### Input material

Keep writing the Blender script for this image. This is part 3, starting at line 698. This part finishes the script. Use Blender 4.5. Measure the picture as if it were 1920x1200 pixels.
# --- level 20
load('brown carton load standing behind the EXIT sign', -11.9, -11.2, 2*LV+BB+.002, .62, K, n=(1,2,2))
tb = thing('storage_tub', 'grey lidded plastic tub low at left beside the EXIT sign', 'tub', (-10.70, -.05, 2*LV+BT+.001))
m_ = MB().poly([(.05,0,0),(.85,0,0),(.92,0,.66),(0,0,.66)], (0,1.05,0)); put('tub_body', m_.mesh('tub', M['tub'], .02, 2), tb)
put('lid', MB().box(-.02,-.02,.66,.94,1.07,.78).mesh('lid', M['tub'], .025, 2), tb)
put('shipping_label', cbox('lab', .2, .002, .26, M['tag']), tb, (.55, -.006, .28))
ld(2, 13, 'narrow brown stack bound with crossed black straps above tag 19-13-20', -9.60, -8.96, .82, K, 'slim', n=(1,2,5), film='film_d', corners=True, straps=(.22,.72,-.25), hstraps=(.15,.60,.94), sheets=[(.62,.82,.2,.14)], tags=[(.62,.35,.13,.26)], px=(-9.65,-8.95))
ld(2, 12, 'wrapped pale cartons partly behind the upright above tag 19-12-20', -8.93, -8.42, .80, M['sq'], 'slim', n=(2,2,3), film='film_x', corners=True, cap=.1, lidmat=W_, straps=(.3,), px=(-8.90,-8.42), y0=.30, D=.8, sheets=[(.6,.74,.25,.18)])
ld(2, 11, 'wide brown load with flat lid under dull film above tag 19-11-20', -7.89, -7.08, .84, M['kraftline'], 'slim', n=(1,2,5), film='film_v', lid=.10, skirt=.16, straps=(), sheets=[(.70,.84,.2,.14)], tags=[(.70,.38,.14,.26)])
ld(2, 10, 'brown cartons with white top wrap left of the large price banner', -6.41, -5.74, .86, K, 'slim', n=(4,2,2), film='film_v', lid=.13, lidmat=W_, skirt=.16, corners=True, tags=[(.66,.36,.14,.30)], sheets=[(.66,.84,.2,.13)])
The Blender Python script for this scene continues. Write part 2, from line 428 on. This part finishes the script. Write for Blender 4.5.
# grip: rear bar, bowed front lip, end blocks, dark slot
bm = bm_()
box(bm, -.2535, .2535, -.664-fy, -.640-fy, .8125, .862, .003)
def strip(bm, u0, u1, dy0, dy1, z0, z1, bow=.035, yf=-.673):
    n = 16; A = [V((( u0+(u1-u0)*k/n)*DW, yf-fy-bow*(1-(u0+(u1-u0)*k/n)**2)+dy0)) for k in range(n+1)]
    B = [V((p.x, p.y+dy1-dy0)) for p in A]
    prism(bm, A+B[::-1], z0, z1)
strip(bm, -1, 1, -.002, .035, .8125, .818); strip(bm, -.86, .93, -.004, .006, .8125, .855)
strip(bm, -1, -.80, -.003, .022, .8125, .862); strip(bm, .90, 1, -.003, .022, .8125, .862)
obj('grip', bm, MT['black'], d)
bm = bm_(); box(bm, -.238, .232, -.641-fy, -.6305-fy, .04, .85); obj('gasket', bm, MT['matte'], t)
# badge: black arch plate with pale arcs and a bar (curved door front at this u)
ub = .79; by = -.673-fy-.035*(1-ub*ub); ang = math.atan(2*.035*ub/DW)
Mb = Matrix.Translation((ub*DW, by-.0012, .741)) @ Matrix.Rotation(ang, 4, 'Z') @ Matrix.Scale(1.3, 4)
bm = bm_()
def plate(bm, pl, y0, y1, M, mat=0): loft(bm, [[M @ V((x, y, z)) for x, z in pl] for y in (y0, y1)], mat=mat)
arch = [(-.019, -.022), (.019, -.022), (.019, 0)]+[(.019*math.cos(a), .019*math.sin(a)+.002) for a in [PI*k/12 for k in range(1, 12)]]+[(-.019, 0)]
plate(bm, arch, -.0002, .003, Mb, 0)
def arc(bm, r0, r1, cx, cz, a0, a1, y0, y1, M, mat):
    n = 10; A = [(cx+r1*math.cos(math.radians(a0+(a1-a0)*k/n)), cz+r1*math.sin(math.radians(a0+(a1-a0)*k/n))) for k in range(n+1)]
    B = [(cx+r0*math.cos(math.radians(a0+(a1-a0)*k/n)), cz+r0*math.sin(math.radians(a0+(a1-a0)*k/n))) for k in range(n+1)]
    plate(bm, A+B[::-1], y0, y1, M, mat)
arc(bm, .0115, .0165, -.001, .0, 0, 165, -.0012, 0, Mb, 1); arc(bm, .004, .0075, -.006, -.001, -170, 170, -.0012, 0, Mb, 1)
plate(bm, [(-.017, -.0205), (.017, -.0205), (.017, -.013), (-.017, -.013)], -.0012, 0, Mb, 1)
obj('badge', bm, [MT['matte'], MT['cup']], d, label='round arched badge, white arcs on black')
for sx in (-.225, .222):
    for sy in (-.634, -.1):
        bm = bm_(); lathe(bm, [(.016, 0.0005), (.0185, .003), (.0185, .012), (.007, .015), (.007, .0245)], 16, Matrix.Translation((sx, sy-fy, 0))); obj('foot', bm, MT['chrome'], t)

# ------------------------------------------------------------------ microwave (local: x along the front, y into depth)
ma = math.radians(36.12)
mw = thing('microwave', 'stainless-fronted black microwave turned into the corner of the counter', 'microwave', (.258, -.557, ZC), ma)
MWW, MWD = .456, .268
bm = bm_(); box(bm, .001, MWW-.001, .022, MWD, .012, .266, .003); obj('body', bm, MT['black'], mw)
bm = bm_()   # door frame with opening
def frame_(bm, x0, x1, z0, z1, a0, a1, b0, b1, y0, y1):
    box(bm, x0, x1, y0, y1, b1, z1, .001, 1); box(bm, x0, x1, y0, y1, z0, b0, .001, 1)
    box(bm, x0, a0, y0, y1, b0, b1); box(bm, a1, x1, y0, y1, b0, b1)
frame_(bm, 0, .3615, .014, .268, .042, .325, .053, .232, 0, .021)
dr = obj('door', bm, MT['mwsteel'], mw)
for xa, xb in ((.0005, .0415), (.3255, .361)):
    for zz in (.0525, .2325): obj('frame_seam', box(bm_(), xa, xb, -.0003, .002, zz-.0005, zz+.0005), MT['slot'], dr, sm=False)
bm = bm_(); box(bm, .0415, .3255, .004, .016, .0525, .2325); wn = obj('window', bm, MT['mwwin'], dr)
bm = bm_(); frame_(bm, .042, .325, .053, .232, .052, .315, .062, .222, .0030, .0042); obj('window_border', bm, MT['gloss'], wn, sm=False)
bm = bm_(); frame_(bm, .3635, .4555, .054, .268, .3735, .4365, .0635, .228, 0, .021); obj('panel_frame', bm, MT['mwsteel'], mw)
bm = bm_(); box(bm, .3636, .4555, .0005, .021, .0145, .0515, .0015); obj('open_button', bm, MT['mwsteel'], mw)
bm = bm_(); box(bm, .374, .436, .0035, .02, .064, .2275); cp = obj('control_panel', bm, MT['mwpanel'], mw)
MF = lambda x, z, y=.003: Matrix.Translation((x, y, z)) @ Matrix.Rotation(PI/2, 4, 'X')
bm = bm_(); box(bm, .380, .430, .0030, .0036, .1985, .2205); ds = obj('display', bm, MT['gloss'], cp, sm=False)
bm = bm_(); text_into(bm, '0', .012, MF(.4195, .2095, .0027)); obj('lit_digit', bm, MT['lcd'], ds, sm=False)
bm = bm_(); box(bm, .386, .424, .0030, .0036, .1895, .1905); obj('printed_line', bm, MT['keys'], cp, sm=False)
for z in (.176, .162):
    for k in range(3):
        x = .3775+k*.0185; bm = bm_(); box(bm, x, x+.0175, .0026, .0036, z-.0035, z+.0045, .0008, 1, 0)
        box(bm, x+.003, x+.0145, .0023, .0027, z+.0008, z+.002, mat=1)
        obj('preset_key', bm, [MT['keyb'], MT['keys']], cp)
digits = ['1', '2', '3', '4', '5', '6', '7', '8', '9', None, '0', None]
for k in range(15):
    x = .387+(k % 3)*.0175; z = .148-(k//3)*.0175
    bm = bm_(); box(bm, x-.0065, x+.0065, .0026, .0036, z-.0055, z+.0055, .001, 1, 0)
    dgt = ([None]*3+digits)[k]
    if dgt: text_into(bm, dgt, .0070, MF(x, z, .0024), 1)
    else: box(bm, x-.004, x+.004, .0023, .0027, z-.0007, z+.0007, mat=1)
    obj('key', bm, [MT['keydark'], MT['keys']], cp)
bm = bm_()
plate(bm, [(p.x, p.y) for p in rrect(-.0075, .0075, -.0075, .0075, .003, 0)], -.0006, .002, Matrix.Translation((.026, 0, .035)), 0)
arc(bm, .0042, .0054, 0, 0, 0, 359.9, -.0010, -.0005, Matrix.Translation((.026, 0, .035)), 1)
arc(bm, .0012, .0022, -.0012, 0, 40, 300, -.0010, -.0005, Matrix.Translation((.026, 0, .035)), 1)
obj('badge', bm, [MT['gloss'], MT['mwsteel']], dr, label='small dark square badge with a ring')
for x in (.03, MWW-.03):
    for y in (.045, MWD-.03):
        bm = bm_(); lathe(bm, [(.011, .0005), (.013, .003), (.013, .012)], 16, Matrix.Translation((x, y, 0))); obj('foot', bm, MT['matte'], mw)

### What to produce
Above is a listing; report how many of its lines include the word "finishes", giving the number only.

### Solution for this task
2